THIS CHRISTMAS GIVE THE GIFT OF THANKFULNESS

I DON’T OWE ANYONE ANYTHING!

The adolescent declares, often and very truculently, that they have nothing to be thankful for. “I didn’t ask to be born; I don’t owe anyone anything!”
Thankfulness, implying that you’re a recipient, can in a simplistic power play narrative, feel like weakness relative to who or whatever has the power to give.

The adolescent at any age insists “I have a right to my car, clothes, food, warmth, drink, money; denying the extraordinary privilege of inhabiting a world which can provide the ordinary person with luxuries that would have been be the envy of the Caesars.

GIVING THANKS IS A GRACEFUL ACT
Giving thanks is a simple courtesy, a graceful, singularly human act that requires no belief system. It’s a quiet exhalation of gratitude. Gratitude for the miracle of sweet clean water on tap, a warm bed, that restoring cup of coffee, a world market of exotic food and goods within easy access to everyone, the labour of all those without which our world could not function.
A “thank you” acknowledges your worth. Thankful people are a gift; they soften the harder edges of living.

A BULLET AND AN ARCH-DUKE
It can be useful, just occasionally, to remind ourselves of the transience of things we take for granted; to remember that not so long ago our powerful western civilization came within a hair’s breadth of total annihilation, the result of an otherwise unremarkable incident in an unremarkable little country called Sarajavo, involving a bullet and an arch-duke.

I find it interesting that the go-to reaction on the part of our western civilization, on finding ourselves to be the most privileged people that ever existed in the world, is more often than not one of cringing guilt.

And I’m unimpressed with the kind of person who generously supplies themselves with all the goodies our successful economy can provide: hi-tech phones and laptops, the latest car, foreign travel … while at the same time indulging in a cringe-worthy guilt-fest about all the terrible awful things that are happening all over the world so everyone can see how virtuous they are.

NO ONE HAS THE POWER TO FIX THE WORLD

In the first place, despite all the media hand wringing, no one has the power to fix the world, climate change, homelessness, famine. These big, awe inspiring words are stuffed with unexamined assumptions.

I can help a neighbour, inspire a positive action group, clean my street, clean my room, try to make myself a better person for god’s sake! But such actions don’t even register a blip on the strident media sound-track of our lives that constantly demands that we feel a painful sense of guilt about things that we didn’t cause and really, truly, have no power to change.

IF YOU FEEL GOOD ABOUT HAVING NICE STUFF YOU’RE A BAD PERSON
The prevailing message is this: if you feel good about having stuff you’re a bad person. But if you wallow in painful guilt that prevents you enjoying anything, you can have all your stuff, but feel like a good - virtuous person.

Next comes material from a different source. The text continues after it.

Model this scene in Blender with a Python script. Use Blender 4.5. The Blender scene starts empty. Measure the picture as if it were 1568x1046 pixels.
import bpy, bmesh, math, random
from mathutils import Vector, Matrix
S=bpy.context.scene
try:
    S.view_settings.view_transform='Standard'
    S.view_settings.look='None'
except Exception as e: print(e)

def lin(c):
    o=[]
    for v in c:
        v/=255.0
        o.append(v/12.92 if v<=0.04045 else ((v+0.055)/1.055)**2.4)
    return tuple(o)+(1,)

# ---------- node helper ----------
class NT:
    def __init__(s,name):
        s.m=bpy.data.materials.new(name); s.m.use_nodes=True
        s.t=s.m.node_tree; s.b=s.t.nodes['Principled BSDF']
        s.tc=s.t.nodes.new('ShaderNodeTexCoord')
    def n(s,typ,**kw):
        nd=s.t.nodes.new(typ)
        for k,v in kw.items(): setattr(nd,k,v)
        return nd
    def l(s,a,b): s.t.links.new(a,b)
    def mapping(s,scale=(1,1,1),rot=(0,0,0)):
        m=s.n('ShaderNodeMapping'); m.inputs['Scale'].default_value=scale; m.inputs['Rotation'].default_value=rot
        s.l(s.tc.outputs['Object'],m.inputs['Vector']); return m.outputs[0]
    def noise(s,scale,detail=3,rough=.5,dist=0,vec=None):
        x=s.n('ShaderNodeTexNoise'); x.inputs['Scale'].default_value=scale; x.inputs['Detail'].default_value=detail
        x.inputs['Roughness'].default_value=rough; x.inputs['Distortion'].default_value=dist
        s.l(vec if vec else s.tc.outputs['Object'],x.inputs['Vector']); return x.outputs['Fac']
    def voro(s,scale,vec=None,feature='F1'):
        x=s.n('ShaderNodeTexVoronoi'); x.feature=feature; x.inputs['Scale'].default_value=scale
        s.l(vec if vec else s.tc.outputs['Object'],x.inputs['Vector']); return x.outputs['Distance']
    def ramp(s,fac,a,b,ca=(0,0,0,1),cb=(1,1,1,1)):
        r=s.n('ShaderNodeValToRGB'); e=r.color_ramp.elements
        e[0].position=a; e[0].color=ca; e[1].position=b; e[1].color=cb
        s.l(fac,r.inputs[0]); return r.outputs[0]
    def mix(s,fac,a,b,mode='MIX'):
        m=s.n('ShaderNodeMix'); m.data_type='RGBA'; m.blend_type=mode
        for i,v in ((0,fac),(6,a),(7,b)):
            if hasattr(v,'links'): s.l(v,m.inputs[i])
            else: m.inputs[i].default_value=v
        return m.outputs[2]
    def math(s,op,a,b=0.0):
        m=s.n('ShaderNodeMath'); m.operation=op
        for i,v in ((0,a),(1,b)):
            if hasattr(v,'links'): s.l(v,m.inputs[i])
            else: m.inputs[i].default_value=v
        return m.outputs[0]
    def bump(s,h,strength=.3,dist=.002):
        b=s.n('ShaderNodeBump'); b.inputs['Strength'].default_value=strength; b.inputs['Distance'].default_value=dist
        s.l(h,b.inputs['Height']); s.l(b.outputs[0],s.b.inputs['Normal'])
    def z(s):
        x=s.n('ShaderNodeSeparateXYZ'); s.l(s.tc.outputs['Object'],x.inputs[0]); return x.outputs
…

It’s rubbish. Guilt is a universe away from those timeless, practical, un-dramatic virtues like accountability and responsibility that have always motivated people to simply do the right thing without making a song and dance about it.

GUILT IS A CORROSIVE, WEAKENING
EMOTION
Guilt is a corrosive, weakening self-indulgent emotion that achieves absolutely nothing for those about whom we feel guilty. Guilt is a feeling of failure, and guilty feelings of failure are painful. At a deep unconscious level we feel angry at those who cause painful feelings. And angry people are vengeful people.

DON’T DO GUILT, DO GIVING!
You can’t fix the world. But there are extraordinary people out there, dedicated professionals with years of experience in helping real victims, the fallout from all our huge unfixable economic, geographical, historical problems.
Simply pick three charities. Then quietly … shhh - don’t tell anyone …add their names to the existing payees on your bank account. Then whenever you’re messing around with your money just tip in a fiver, fifty, whatever.
Why do this? Think of it as an act of gratitude for your amazing good fortune that you, today, are not in need of their services!